Aquilo que a Esquerda faz ao colocar-se nesta perspectiva precisa de "mobilicização estrutural" e/ou "reoperativização integral"---de "refuncionalização objeciva"---da propriedade é desmodelar aquilo a que poderíamos chamar os próprios "paradigmas naturais de proprietação", entregando-os à "cultura" e às "culturas" com a sua estrutura lógica e funcional integralmente restaurada, através da substituição, chamemos-lhe: angular ou verticial do factor "força física" [que constituía, num dado passo, a componente operativa básica no contexto da conservação da proprietação como entidade 'lógica' no contexto de todo o processo de vitação] pela componente "inteligência" que é suposto constituir um aperfeiçoamento estrutural e estruturante daquela.

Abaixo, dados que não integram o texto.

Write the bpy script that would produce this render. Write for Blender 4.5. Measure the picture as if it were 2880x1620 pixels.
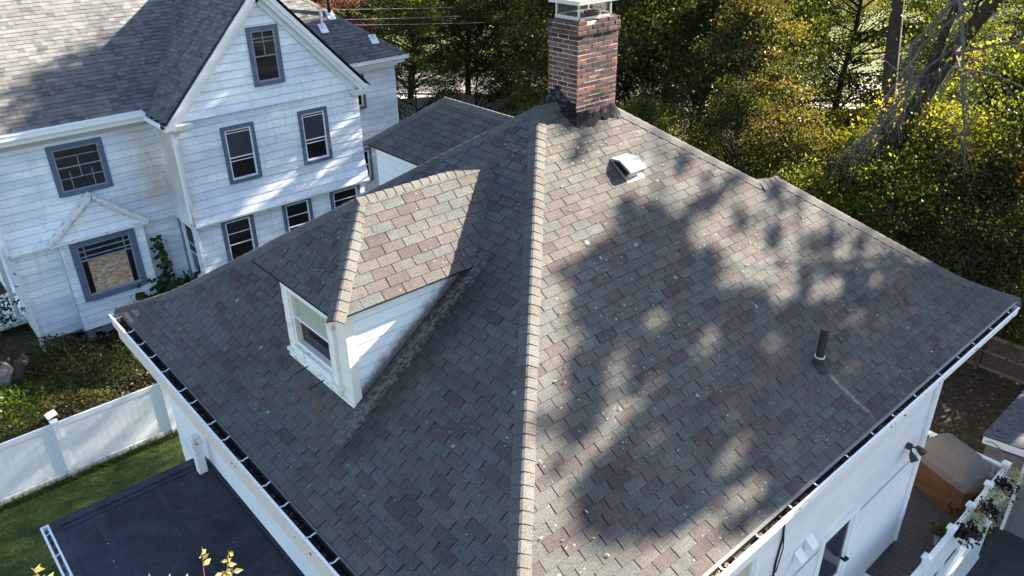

Esta questão da "recientificização cuidada da Política"; este problema da"filosofia da proprietação" e da sua consideração num quadro amplo que visa "recolá-la" pontualmente à própria estrutura específica---física, material---do real é algo que apenas a Esquerda faz---algo que apenas ela pode fazer na medida em que apenas ela admite, como comecei precisamente por dizer, que a realidade é móvel e, em mais de um sentido, completamente aberta; que ela, não sendo algo que propriamente "evolui" num sentido horizontalista e finalista, é, com certeza, alguma 'coisa' que "volui" em resultado do movimento que lhe foi originalmente imprimido pelo próprio modo como se originou e que faz com que, muito mais do que dirigir-se para um futuro alvo qualquer situado diante de si e daí retirar qualquer fundamento epistemologicamente fiável---e demonstrável---ela tem todo o essencial do seu próprio 'futuro' concentrado num ponto teórico preciso do passado que a explica e, em última [mas real] instância, determina em todas as formas e circunstâncias que vai continuamente assumindo; que ela nesse sentido, é "orgânica" e está, enquanto, no fundo, único fundamento determinante ou determinacional de si própria, sempre toda ela presente naquelas sucessivas formas ou mutações que vai tendo de assumir a fim de se ajustar ao seu próprio movimento e às formas materiais objectivas que ele determina que ela vá possuindo; que ela, porque naquele sentido preciso atrás referido, possui, como disse, uma espécie de organicidade global própria continuamente ajustável a si mesma, possui "leis" próprias de funcionamento que não são gratuitas mas operam, ao invés, num quadro operativo muito amplo que transcende a mera "política" antes remontando [esta é que é a questão chave, o pressuposto epistemeoforme básico de uma Esquerda verdadeira, em meu entender, pelo menos!] à própria essência material última da realidade situada toda ela, volto a dizer, naquele ponto teórico---e suimultaneamente fundamento objectual da realidade---situado no passado desta.